Park district may lengthen pool season, votes down fee proposal

A proposal to adjust user fees at island athletic facilities and public schools was defeated last week in a sometimes contentious park board meeting, which included allegations that a park board member had acted inappropriately.

A proposal to adjust user fees at island athletic facilities and public schools was defeated last week in a sometimes contentious park board meeting, which included allegations that a park board member had acted inappropriately.

Commissioners indicated at the meeting on Dec. 9 that they would consider funding another month at the pool next year as part of their budget process. However, they voted 3-2 against commissioner Scott Harvey’s proposal that would have increased fees to use island athletic facilities and the public schools, decreased fees at Paradise Ridge and allotted $10,000 for Ober Park users and the pool. In all, it would have brought in $25,000 less than the current fee schedule, but Harvey proposed it, saying he believed it would have brought more parity to what user groups pay.

The tension at the meeting centered around Harvey’s wish for using the money he was seeking for the pool and how he had sought support for the idea.

Originally, Harvey wanted to fund additional lessons and discounted pool passes, as he had determined pool users pay a higher percentage of related expenses than other user groups do. However, since last month when he crafted the proposal, he asked to amend it. Instead of $10,000 going to fund pool lessons and passes, he said he wanted to provide $10,000 to fund a request by the Friends of the Vashon Pool  that the pool remain open a month longer next summer.

“The $10,000 actually happened to totally coincide with the $10,000 I had talked to Scott Bonney (the pool manager) about as far as investing another $10,000 in the pool operation,” Harvey said at the meeting.

Others, however, saw the issue differently, including Mark Nassutti, of the pool group, who said fellow group members believe that user fees and extending the pool season are separate issues and should not be lumped together. Commissioners Joe Wald and Bill Ameling agreed. Commissioner Lu-Ann Branch, however, raised the strongest concerns. She believed Harvey had been unethical in his contacts with the Friends of the Pool, alleging that he had tried to arrange a quid pro quo by asking the friends group to support his proposal and convince her to vote for it, or he would not support their pool effort.

“Ethically it just stinks,” she said. “It smells bad.”

Harvey, however, said he was not trying to “buy votes,” as was suggested, and said he would only support giving extra funding to the pool in an agreement such as his that supported all user groups.

In an interview after the meeting, Friends of the Vashon Pool members  Nassutti and Bob McMahon said they believe that it would have been inappropriate for them to support the plan, which involved other park users.

“For us to endorse it made no sense,” McMahon said. “It is not our bailiwick.”

Beyond that, both men said they felt Harvey had overstepped a line and acted unethically.

“I think I can speak for all of us that we were offended and upset by how Scott dealt with us,” Nassutti said. “We refuse to do business that way.”

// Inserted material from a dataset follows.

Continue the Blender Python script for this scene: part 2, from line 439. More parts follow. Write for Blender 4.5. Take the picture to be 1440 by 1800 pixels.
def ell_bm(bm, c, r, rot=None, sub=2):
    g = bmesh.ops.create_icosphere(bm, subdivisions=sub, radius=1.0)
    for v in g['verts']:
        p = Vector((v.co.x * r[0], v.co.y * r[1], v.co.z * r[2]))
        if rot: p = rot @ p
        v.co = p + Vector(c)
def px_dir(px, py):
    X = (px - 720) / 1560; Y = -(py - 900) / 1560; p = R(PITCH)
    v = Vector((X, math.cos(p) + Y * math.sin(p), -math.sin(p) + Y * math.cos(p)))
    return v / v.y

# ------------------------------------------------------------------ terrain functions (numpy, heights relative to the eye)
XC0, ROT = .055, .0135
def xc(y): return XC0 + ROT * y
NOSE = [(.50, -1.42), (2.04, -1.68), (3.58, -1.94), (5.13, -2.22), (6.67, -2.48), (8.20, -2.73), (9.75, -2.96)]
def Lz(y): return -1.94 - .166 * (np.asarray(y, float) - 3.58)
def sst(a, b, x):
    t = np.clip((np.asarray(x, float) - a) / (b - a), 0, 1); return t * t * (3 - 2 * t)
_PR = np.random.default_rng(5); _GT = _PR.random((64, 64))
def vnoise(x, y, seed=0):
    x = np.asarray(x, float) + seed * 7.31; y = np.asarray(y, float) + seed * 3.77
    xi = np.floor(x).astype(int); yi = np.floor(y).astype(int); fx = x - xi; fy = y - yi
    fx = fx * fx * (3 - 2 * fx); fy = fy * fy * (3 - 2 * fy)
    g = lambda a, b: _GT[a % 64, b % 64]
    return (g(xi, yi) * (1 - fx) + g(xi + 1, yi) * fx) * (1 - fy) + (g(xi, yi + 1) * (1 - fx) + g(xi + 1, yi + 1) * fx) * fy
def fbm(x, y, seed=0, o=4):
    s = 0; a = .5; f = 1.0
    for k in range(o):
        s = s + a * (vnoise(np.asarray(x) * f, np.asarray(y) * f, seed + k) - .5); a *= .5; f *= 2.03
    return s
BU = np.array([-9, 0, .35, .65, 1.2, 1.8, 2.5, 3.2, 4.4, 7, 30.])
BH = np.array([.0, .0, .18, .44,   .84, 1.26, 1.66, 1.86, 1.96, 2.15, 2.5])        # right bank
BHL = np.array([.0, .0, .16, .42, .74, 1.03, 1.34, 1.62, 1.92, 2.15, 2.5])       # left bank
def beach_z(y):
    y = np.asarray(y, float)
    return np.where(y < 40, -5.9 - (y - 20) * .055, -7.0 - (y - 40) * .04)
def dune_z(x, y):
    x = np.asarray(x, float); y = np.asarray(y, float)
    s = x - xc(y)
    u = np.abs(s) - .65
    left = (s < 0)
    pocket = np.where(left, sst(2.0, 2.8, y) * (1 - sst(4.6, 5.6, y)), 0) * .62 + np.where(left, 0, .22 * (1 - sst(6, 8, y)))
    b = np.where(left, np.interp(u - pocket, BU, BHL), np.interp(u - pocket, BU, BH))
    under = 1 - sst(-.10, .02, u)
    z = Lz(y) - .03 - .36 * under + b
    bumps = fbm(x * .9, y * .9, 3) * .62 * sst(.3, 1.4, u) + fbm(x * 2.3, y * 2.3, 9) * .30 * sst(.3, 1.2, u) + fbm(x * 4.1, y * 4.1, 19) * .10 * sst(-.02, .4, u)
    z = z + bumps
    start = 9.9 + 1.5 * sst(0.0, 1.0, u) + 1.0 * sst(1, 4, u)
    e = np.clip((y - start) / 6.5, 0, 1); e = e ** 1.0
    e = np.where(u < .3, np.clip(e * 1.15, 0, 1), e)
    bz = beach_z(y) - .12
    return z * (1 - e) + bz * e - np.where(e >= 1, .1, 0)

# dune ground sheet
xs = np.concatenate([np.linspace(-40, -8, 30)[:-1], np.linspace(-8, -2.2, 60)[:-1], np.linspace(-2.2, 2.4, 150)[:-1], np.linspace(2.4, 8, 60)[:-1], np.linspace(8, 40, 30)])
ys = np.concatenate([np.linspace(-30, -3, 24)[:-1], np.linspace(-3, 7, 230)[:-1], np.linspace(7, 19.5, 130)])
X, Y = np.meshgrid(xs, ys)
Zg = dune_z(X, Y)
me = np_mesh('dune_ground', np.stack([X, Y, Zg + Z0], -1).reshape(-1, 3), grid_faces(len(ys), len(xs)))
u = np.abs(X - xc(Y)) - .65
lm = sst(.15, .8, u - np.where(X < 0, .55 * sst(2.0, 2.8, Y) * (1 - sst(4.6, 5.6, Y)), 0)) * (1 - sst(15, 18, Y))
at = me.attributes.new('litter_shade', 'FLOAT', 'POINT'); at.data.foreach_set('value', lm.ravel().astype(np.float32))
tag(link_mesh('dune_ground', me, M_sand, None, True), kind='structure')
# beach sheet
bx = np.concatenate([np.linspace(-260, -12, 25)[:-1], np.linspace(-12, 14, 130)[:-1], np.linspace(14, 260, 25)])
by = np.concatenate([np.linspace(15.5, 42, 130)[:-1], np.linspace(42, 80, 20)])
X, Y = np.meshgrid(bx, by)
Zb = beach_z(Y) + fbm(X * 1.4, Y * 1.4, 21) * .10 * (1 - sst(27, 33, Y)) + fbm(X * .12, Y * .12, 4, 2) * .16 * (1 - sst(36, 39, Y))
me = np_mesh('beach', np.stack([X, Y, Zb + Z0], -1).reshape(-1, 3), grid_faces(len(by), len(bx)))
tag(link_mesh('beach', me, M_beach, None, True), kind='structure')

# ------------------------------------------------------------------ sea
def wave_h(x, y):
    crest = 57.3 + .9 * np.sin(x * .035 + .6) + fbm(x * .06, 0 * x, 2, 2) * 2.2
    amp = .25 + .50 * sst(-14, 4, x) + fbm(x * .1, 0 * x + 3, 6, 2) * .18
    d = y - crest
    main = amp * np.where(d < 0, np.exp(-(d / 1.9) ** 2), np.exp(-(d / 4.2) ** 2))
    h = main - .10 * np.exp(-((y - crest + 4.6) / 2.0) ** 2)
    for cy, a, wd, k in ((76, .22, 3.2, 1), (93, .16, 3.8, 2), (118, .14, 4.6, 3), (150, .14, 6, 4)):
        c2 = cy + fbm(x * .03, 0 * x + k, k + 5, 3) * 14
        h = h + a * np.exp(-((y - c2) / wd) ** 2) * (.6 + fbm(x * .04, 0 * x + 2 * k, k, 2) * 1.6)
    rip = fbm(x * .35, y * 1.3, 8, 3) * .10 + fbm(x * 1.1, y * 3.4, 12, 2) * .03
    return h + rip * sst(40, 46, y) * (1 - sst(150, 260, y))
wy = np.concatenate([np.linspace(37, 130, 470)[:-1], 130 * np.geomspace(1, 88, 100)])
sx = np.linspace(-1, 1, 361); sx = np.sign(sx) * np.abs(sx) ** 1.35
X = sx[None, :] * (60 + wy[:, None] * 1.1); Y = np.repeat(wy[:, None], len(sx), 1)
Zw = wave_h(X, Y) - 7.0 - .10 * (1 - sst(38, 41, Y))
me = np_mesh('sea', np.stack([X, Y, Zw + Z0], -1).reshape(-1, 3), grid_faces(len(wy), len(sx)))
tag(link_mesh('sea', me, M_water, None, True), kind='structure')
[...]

Several days after the meeting, Branch said she was still angry about what she believed had transpired.  While she took issue with Harvey’s tactics, she said she also disagreed with his proposal, which reduced income to the district. She added that the users he had wanted to support financially had not asked for more money or to pay less.

“That is poor management,” she said. “You do not run a business that way. You do not run a park district that way.”

A few days after the meeting, Harvey reiterated that he had not intended any kind of quid pro quo and that he had also talked about his proposal with Charlie Krimmert, the head of the lacrosse club, and Hans Van Dusen, the president of the Vashon Island Soccer Club, which decided not to take a position on the proposal, according to Van Dusen.

Harvey added that he felt he had let user groups down and that he had been too simplistic in his numbers, changing one $10,000 proposal for another, and he believes that helped doom his initiative.

As of Friday, none of the people involved had reached out to one another to discuss what had transpired, but Nassutti said his group would like to talk with each of the board members individually, including Harvey.

“We would like to sit down and see how we can build this pool community together,” he said.

The board is expected to vote on its 2015 budget on Tuesday, Jan. 13.